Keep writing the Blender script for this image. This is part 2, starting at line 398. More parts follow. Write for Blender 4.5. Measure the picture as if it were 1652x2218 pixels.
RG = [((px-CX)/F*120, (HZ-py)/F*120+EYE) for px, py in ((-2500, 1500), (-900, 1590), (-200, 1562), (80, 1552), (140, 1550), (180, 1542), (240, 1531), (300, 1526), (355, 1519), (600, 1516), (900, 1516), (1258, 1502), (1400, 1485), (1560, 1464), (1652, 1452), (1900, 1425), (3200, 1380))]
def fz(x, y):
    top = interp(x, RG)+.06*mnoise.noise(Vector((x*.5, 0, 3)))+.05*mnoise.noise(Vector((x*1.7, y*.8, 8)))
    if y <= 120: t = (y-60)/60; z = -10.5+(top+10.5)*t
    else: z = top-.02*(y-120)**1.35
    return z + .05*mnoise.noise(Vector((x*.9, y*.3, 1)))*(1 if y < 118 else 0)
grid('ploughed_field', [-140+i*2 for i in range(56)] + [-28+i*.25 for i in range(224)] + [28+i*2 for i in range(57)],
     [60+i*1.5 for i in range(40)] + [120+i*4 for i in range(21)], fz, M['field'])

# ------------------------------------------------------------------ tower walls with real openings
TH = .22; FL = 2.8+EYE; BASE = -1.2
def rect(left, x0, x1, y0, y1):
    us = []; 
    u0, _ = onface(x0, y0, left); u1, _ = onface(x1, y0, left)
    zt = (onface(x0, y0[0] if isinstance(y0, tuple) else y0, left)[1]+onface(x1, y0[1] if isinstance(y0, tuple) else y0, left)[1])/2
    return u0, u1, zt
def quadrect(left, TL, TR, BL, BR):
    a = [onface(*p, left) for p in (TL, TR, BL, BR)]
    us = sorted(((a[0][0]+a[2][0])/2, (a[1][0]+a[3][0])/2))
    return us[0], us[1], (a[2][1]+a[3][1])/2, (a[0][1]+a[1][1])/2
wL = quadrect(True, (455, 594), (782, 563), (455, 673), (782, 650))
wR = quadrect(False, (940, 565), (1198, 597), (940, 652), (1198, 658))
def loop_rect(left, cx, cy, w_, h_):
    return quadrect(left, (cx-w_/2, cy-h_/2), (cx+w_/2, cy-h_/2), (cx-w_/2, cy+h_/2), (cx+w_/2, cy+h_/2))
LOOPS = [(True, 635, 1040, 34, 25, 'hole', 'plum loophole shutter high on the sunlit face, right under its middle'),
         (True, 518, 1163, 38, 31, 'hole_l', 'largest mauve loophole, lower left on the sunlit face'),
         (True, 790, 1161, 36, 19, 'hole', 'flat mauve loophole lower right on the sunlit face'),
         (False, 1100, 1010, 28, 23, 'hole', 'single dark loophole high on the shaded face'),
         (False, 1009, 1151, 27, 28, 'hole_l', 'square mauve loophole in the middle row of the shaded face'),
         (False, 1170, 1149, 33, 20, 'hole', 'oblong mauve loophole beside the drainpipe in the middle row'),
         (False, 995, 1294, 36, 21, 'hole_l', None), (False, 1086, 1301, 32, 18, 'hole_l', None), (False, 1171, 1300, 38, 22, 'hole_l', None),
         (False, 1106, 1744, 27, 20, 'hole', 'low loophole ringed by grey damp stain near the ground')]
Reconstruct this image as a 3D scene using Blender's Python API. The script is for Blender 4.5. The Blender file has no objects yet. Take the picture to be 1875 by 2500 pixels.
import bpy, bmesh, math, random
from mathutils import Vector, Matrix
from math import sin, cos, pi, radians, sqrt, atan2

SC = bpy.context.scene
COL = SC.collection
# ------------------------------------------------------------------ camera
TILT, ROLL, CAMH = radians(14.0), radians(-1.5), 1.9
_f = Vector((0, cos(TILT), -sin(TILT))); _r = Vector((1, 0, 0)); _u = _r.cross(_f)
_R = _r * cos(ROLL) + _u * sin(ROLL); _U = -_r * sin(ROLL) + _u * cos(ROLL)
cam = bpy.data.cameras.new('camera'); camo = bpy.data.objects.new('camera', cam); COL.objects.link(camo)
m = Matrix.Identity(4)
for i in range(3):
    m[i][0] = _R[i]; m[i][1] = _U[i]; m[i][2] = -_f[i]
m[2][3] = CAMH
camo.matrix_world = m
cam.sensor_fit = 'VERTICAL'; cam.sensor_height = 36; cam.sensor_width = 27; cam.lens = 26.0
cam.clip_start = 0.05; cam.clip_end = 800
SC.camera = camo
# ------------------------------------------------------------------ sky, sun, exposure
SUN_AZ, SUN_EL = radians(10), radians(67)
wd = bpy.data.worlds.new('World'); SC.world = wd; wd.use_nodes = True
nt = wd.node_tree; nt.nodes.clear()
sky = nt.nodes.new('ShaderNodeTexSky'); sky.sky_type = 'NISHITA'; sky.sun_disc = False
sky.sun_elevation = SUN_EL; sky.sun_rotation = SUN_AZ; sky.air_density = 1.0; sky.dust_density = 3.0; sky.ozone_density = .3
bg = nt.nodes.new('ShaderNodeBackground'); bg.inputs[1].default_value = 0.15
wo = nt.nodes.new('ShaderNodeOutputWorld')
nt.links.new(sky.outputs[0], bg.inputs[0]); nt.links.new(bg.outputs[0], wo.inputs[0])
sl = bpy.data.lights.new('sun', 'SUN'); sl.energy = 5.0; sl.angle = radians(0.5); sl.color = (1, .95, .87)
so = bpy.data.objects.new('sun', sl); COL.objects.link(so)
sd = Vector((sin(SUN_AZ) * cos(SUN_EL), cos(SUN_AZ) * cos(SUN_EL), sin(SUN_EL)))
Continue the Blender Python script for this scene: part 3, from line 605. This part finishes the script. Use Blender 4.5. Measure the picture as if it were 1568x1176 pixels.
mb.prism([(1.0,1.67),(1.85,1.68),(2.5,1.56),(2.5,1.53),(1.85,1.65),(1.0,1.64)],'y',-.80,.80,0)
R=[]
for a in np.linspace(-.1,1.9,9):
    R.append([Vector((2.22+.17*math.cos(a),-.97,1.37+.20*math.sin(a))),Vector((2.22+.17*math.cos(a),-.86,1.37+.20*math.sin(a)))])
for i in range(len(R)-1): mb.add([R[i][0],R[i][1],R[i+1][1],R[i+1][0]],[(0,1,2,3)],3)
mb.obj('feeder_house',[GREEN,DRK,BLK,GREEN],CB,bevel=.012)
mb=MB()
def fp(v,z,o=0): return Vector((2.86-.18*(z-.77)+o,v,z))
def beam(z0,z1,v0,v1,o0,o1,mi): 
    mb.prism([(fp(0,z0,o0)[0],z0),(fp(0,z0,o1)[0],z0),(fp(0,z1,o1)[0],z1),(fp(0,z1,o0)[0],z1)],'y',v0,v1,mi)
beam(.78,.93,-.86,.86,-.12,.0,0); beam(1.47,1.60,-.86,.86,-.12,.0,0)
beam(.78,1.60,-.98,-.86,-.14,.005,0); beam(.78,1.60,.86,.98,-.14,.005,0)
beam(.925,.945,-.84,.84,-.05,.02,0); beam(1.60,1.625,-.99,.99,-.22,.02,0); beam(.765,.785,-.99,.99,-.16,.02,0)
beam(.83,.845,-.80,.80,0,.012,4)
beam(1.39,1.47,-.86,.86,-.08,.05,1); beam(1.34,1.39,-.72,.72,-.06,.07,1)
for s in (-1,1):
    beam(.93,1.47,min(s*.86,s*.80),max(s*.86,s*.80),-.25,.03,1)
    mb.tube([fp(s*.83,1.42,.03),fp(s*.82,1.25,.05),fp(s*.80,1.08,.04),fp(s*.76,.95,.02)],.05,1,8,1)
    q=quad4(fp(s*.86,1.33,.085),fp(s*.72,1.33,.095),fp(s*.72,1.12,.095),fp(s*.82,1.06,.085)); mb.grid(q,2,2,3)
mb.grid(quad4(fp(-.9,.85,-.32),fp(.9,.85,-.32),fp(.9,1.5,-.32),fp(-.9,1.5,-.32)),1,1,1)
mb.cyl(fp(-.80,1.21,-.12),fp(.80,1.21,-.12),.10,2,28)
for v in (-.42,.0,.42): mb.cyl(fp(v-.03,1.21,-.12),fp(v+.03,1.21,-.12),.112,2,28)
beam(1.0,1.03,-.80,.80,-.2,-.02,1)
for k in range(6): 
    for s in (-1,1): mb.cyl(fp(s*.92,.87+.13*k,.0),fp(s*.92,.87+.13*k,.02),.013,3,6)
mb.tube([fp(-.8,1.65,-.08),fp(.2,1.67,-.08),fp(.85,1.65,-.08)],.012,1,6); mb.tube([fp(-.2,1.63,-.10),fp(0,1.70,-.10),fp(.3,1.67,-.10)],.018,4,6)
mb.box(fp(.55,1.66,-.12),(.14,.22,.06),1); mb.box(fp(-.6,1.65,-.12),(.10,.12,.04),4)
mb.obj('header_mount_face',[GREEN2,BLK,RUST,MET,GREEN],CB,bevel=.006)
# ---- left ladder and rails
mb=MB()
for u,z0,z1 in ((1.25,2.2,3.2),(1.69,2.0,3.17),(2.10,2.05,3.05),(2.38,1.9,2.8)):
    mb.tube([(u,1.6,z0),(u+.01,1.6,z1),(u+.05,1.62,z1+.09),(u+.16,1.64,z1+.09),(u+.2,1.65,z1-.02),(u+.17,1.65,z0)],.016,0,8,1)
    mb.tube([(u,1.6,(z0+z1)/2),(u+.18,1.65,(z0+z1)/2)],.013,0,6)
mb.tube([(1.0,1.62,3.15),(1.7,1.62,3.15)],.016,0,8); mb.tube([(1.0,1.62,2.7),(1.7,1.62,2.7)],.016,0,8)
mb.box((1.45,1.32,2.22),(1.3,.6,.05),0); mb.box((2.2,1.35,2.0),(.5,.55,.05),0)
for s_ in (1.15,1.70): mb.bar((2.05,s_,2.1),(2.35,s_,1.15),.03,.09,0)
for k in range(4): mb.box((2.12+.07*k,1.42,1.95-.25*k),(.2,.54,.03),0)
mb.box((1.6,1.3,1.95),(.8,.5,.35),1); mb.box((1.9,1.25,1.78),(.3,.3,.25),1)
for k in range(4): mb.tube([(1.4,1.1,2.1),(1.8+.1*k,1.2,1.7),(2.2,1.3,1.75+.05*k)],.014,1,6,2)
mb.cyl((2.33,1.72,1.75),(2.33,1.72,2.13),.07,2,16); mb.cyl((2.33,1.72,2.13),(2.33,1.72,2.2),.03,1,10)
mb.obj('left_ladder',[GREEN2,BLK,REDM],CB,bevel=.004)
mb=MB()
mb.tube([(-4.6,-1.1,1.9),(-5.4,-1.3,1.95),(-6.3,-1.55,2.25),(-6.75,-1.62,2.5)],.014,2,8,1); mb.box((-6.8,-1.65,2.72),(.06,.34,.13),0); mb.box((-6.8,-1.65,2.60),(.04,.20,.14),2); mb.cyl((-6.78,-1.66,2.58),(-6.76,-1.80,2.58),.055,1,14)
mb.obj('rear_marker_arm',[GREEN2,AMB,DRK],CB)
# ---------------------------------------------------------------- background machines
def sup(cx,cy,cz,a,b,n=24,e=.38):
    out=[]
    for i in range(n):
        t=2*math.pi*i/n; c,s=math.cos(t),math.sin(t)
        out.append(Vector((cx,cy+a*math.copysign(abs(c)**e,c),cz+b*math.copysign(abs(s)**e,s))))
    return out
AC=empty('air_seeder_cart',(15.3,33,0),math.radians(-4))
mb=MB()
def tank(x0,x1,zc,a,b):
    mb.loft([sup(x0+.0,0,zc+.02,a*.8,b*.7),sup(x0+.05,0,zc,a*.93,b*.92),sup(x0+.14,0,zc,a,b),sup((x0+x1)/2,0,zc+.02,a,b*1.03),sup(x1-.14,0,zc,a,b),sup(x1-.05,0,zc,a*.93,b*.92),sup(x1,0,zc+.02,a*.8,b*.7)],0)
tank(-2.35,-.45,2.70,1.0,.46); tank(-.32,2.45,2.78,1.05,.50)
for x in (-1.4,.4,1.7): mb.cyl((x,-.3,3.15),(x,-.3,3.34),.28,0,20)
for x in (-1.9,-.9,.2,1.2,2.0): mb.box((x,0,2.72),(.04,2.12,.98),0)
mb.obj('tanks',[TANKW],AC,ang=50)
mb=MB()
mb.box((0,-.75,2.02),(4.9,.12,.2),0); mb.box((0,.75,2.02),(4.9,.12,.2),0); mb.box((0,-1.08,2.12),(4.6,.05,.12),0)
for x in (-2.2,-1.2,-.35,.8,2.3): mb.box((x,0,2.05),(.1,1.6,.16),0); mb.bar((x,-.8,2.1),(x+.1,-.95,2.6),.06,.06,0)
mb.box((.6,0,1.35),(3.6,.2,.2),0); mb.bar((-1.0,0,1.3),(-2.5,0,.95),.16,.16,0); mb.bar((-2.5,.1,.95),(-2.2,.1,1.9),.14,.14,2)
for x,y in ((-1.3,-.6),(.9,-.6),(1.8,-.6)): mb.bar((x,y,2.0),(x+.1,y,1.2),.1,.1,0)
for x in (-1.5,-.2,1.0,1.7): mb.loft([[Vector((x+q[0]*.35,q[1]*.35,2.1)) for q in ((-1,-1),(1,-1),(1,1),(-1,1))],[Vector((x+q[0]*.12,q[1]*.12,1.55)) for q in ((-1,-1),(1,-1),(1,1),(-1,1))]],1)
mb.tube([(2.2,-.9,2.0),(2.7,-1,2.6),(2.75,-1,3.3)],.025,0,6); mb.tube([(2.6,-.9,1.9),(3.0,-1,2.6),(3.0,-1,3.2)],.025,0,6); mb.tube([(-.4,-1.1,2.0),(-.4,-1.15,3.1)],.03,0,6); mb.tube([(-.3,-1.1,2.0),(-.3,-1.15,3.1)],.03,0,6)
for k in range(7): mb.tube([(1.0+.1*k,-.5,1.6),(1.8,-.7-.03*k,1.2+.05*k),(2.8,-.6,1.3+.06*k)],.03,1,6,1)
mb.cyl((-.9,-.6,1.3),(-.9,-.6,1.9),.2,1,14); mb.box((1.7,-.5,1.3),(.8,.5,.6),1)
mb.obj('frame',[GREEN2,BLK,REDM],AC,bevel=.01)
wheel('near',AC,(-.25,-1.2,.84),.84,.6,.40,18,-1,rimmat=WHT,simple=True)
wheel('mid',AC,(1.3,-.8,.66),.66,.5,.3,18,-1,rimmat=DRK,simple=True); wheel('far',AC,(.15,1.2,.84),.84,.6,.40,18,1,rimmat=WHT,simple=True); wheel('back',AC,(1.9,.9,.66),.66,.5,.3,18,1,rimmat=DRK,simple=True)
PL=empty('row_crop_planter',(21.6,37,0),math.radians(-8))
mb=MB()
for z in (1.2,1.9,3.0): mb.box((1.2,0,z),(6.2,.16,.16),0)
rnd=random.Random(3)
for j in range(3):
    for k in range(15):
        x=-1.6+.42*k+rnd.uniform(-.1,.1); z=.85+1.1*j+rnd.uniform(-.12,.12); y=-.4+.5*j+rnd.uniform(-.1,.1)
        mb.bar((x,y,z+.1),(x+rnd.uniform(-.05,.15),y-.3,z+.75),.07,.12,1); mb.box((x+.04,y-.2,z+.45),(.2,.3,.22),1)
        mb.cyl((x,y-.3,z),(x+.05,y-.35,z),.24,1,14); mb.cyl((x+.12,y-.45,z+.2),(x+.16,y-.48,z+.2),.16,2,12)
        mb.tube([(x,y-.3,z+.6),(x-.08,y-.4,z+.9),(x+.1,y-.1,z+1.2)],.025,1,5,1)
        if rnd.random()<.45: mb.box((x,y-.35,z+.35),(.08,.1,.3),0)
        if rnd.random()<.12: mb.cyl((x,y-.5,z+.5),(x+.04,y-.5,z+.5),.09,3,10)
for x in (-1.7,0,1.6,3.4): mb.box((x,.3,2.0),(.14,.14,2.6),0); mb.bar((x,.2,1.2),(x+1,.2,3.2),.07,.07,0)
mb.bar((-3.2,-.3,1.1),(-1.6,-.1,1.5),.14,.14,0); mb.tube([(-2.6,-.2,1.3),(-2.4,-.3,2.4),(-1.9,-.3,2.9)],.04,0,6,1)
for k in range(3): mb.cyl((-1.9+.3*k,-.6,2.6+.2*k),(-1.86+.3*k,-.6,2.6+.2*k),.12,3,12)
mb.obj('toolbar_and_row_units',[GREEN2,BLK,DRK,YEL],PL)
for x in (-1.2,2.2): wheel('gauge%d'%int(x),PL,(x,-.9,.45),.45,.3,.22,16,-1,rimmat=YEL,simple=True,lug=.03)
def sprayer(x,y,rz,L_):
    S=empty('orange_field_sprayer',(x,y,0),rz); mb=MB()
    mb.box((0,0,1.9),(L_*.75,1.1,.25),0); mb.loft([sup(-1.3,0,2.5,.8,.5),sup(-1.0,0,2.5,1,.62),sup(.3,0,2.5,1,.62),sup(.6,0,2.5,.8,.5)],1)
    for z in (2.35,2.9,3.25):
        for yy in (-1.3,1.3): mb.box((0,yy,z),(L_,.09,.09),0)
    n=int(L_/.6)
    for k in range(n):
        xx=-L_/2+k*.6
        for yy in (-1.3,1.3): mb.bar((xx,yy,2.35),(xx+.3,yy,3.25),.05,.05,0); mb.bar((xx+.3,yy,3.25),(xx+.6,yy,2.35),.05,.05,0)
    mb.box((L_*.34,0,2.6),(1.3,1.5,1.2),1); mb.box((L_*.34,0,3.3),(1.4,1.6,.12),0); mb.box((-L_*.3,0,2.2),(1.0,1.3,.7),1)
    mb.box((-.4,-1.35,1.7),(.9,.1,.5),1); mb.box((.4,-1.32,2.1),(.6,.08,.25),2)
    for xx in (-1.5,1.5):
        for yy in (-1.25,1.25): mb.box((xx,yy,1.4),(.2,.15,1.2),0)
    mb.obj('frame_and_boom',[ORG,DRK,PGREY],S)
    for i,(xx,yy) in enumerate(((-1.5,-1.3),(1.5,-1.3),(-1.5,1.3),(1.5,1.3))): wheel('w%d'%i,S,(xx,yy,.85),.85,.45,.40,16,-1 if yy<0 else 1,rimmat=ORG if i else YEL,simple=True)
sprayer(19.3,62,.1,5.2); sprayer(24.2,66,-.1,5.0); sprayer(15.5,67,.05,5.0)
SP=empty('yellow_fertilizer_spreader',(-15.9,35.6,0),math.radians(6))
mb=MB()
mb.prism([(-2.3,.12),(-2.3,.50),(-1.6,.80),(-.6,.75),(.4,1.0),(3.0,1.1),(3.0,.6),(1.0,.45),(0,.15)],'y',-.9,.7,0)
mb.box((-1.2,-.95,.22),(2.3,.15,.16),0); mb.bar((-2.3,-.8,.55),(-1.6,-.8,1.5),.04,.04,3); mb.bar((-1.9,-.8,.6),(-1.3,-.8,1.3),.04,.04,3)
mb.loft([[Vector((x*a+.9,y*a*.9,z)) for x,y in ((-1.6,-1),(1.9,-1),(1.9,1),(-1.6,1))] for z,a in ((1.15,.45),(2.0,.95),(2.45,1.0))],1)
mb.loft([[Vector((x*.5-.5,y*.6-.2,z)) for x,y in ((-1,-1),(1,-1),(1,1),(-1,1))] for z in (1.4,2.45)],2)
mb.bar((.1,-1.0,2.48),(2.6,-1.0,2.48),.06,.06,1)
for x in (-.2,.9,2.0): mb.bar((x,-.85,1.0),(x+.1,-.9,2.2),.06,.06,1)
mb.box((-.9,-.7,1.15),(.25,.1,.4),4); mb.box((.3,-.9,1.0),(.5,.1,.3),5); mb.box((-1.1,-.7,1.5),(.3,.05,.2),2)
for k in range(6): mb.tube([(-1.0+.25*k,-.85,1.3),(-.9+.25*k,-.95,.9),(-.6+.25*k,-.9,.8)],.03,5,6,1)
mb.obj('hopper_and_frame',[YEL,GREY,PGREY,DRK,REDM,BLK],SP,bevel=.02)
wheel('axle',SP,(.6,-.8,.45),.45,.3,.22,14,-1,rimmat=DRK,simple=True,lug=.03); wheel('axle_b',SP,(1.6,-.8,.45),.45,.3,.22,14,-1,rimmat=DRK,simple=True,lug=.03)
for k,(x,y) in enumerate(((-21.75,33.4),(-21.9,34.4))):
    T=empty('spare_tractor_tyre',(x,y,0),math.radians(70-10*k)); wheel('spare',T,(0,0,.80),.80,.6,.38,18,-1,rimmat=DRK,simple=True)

····················

*Objective*. Figure out how many lines above include the string "objects", then report that number and nothing else.

*Exercise solution*. 3